Randy Johnston Wins Dallas Bar Association’s 2016 Trial Lawyer of the Year Award

Noted Texas litigator Randy Johnston, known for his brilliant legal mind and unique approach to his profession, has been selected the Dallas Bar Association’s Trial Lawyer of the Year for 2016.

Johnston, founder and managing shareholder of the law firm Johnston Tobey Baruch, was chosen by DBA President Jerry Alexander and a vote of the Association’s board of directors.

A pioneer in legal malpractice

Johnston is one of the first Texas attorneys to make professional malpractice – suing fellow lawyers, accountants and investment advisors – a significant part of his law practice.

“We’ve followed a path that’s not really designed to make us popular with other lawyers,” Johnston says. “You don’t expect to win awards given by people you might have sued. That makes this award even more of an honor for me.”

For years, he was known as the only attorney with a pony tail to win a major verdict in a Dallas courtroom. The pony tail is gone now, in typical Randy Johnston fashion. Several years ago, he auctioned off the right to cut his long hair for charity. This gesture raised almost $8,000 in contributions for legal services for the poor.

Author and poet has received countless honors

He is the author of the Texas best-selling book, Robbed at Pen Point, which tells that more money is stolen these days by contracts and scams than by guns. He is also a published poet and prolific essayist.

Johnston is also a fervent opponent of the death penalty, having represented a man on death row for over five years and getting him a new appeal before ultimately losing to the state’s desire to execute him.  He also was the first to successfully sue Upjohn over its powerful sleeping pill, halcyon. His client was a former police officer who killed his best friend under the influence of the drug.

He also handles business and commercial litigation, fiduciary litigation and insurance bad faith matters. His clientele used to be strictly individuals, but as litigation has become more complex he is as likely to represent small, closely held corporations and large companies that have been cheated by others.

Johnston is board certified in civil trial law by the Texas Board of Legal Specialization. He taught a course in professional ethics at the University of North Texas College of Law. He has lectured at continuing legal educations courses for lawyers over 200 times and was given the “Standing Ovation Award” as an outstanding volunteer by the staff of the State Bar. He is currently featured as one of the city’s best litigators in D Magazine. He is also a fixture on the list of Texas Super Lawyers chosen by his peers and was featured in Texas Monthly as one of the 100 Top Attorneys in Texas (2010-2011).
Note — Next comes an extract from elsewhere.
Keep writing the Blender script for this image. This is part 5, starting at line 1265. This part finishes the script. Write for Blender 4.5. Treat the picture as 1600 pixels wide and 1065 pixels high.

He was featured as the state’s top professional malpractice attorney in Texas Lawyer’s Go-to Guide in 2007. The Tort and Insurance Practice section of the Dallas Bar Association awarded him the 2012 Texas Trial Legends Award. He has also been recognized by Best Lawyers in America (2011-2016).

A musician and speaker with a serious message

Johnston usually gives more than 20 speeches a year to legal and professional groups, using these occasions to inform his fellow attorneys about how to avoid disciplinary actions and legal malpractice claims. He is an accomplished blues guitarist, so many of his talks come with a twist. He often writes a song that illustrates the point he wants to make in his talk and performs it for his audience.

Opposing counsel actually like him

He is widely recognized as an outstanding courtroom lawyer by colleagues and competitors alike, including Rod Phelan, last year’s DBA Trial Lawyer of the Year and a frequent adversary in litigation.

“Randy is sui generis,” Phelan says. “From pony tail to politics, from music to stories about himself, there’s just nobody like him; and for me, it is always entertaining.  He is just a fun and funny guy. He is also unusually smart, exceptionally articulate, and dead honest.  If it weren’t for the possibility of losing – because of his gifts – there’s nobody I’d rather have on the other side.  He’s a pro.  To borrow one of Randy’s phrases, he might kill you, but the knife will be in your chest, not your back.  He’s done a lot of good for a lot of people.  If he were right a little more often, he’d do even better.”

Johnston will receive the Trial Lawyer of the Year Award at a DBA meeting in September.